Im Rahmen der Schweizer und Europameisterschaft starteten auch verschiedene Veteranen- und Youngtimer-Klassen, wobei in diesen Kategorien nicht auf Bestzeit, sondern auf möglichst geringe Zeitdifferenz zwischen zwei Rennläufen gefahren wird. Das geht nach überreinstimmender Aussage dieser Fahrer am besten, wenn man möglichst exakt und am persönlichen Limit fährt. Insgesamt 80 Fahrer starteten in diesen Gleichmässigkeits-Kategorien und ermöglichten mit ihren Startgeldern überhaupt die Durchführung dieses Bergrennens.

Im Umfeld der Veranstaltung ist alles noch wie früher: Am Vorabend des Rennens steigt im Dorf Boécourt ein Strassenfest, das bis spät in die Nacht andauert. Die Fahrer campieren verstreut im Dorf und am Dorfrand auf einer Wiese. Hätte es geregnet, hätten die Bauern mit ihren Traktoren die Transportfahrzeuge der Fahrer zurück auf den Asphalt schleppen müssen.

Für den Österreicher Wolfgang Gammer, der sich in Boécourt vorzeitig den Titel des Europameisters bei den Superbikes sicherte, sind die Bergrennen auch aus finanziellen Gründen attraktiv: «Ich fuhr früher den Alpe Adria Cup, da kostete ein Rennwochenende locker 3500 Euro. Hier bin ich mit einem Drittel der Kosten dabei.»

Diese Kosteneinsparung im Vergleich zu Rundstrecken-Meisterschaften rührt auch von den viel geringeren Renndistanzen her: Am Rennwochenende mit Trainings und vier Wertungsläufen wird die Strecke von 3 km total acht Mal befahren.

Der Franzose Jean-Luc David gewann 2015 neben den EM-Titel auch die nationalen Meisterschaften von Frankreich und Österreich, holte also im gleichen Jahr drei Titel. Trotzdem ist er weiter reiner Privatfahrer, sein Team besteht aus Familie und Freunden.

Bergrennen werden als Einzelzeitfahren ausgetragen, es gibt keine Überholmanöver oder Positionswechsel, womit diese Disziplin fürs Fernsehen uninteressant ist. Erhöhtes Interesse brächte allenfalls die Teilnahme bekannter Strassenrennfahrer wie John McGuiness oder Guy Martin. Diese Fahrer müssten für ihre Teilnahme bezahlt werden, doch da ist niemand in Sicht, kein Hersteller und kein Sponsor, der dahingehend investieren wollte.

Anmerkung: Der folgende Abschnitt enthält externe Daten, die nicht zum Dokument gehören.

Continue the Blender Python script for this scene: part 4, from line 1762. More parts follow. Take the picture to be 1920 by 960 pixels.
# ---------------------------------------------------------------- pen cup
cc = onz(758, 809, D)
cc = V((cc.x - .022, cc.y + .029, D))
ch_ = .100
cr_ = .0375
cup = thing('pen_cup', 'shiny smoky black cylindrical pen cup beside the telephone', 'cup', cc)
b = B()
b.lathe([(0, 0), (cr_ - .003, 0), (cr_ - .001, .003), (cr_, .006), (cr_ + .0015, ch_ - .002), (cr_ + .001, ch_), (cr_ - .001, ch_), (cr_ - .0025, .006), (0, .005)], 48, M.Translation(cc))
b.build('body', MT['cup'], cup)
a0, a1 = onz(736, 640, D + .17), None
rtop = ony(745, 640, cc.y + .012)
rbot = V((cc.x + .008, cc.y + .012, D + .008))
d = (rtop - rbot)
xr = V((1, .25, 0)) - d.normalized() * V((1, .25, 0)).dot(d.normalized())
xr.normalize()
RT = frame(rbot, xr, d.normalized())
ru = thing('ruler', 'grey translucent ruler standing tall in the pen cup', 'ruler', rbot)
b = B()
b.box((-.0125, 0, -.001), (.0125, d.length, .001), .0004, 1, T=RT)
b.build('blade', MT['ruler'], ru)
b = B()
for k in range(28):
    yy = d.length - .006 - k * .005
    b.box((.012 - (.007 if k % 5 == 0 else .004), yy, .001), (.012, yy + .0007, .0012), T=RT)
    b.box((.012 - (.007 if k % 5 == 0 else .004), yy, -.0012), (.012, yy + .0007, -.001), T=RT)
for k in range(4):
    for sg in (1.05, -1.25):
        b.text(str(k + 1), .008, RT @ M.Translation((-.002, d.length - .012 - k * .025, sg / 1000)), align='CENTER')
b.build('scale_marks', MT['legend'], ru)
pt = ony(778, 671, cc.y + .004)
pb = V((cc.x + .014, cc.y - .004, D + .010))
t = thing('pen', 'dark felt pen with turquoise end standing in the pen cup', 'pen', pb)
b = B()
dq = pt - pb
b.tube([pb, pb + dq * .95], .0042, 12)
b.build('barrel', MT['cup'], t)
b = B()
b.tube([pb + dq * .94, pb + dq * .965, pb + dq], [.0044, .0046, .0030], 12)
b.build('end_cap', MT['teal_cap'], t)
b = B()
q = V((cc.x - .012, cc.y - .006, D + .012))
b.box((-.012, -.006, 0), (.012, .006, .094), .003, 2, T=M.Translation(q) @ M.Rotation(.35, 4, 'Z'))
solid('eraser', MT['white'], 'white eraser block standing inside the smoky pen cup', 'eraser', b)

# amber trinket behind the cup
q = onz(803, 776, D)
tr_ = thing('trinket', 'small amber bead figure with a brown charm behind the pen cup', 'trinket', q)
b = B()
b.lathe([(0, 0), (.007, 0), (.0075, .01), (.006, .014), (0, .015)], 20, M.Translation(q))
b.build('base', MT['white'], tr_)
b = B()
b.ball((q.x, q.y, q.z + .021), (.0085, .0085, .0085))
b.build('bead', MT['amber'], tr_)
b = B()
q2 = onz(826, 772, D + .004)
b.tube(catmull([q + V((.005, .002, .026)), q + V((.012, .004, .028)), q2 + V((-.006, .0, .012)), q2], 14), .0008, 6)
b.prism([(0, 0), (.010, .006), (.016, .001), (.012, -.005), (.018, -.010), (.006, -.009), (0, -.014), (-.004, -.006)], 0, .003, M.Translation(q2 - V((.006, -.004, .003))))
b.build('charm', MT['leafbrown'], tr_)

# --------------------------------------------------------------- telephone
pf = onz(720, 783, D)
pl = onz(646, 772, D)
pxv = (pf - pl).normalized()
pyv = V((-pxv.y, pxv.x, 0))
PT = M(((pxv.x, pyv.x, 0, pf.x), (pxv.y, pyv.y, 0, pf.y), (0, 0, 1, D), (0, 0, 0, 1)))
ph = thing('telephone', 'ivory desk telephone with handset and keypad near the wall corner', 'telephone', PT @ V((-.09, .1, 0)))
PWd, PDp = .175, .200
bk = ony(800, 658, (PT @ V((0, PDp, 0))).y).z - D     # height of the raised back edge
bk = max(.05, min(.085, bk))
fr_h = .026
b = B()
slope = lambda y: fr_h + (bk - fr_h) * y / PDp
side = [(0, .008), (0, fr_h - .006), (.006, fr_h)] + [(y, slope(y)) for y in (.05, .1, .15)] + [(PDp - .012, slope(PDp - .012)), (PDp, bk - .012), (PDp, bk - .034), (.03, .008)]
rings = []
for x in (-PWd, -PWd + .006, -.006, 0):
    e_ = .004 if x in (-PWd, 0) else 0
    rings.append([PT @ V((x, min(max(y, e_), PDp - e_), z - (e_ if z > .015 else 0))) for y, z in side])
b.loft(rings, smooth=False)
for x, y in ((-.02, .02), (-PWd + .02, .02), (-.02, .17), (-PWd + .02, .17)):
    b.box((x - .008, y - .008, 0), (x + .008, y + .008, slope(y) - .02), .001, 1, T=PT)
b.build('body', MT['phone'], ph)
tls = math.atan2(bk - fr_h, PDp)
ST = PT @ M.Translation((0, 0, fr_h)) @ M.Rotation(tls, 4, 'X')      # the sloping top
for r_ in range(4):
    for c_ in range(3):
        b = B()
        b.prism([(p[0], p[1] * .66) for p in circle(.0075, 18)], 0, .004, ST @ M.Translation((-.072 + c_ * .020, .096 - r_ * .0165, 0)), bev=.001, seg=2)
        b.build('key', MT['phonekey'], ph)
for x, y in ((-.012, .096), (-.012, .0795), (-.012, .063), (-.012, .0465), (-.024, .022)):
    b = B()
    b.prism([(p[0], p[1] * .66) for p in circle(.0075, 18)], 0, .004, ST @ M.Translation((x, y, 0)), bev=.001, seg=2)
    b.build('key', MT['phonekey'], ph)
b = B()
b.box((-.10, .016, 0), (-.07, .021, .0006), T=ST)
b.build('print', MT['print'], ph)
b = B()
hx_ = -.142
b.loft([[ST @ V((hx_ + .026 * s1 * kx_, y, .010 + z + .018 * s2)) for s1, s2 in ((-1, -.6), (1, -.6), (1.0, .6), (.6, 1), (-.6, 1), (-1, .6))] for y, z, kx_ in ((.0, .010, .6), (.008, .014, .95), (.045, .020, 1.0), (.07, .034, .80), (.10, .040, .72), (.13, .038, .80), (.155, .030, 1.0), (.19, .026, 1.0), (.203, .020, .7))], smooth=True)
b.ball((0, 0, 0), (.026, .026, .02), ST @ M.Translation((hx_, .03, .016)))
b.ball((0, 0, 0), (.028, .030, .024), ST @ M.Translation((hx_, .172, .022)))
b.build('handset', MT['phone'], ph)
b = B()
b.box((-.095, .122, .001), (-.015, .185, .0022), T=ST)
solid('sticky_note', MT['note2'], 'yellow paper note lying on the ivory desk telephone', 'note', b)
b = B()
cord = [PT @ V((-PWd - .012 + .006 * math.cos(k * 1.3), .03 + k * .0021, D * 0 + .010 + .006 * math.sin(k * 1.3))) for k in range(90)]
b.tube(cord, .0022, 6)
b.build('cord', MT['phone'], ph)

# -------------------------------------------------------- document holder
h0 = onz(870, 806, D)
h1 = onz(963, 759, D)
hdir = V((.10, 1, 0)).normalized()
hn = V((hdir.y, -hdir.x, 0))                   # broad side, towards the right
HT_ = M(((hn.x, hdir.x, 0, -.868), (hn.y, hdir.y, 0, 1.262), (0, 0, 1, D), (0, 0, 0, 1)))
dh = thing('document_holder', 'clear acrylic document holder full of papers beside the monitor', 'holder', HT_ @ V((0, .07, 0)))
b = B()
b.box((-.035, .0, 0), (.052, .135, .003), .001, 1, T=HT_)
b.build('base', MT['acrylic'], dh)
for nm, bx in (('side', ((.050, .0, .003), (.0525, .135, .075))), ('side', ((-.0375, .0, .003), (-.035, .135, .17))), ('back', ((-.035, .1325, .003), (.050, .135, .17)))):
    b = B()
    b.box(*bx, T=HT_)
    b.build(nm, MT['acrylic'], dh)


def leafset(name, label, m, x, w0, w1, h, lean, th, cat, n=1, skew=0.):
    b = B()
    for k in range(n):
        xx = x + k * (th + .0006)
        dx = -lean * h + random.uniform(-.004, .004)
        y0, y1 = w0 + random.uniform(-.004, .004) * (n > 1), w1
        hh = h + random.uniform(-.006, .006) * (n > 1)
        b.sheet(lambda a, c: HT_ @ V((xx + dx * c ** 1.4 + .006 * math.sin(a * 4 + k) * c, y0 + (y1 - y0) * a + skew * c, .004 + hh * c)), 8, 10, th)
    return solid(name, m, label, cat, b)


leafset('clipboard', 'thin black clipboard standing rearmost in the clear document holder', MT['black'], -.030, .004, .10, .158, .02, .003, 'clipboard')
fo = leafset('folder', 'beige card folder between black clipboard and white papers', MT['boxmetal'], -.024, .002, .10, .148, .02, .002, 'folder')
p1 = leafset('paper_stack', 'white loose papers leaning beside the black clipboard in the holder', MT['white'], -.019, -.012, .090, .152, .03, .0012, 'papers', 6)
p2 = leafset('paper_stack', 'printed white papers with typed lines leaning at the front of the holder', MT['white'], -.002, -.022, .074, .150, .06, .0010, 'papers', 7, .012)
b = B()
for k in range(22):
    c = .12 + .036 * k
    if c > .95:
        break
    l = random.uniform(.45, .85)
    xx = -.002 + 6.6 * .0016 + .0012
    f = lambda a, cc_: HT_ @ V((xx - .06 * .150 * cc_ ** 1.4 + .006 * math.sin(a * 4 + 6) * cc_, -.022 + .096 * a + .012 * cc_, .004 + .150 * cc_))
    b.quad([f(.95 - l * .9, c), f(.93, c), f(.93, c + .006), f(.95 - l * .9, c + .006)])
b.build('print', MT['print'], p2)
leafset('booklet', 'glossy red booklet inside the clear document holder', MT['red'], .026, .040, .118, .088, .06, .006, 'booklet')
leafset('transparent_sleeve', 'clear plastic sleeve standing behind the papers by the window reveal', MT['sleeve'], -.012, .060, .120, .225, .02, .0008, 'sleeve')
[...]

Die Supermoto-EM dürfte gestrichen werden, sonst wird in naher Zukunft wohl alles bleiben, wie es ist. «Wir spielen hier die 1960er und 1970er Jahre nach», kommentierte mit feinem Humor ein Veteranen-Fahrer die Stimmung.

Eine realistische Einschätzung, die nicht negativ gemeint ist. Die Stimmung unter den Fahrern ist enthusiastisch und familiär, man hilft einander, der Veranstalter und die Helfer stammen aus der Gegend und sind ebenfalls mit Idealismus dabei, das Rennwochenende bildet ein lokales Volksfest. Ein reizvolles Kontrastprogramm zu den sterilen Veranstaltungen mit WM-Status.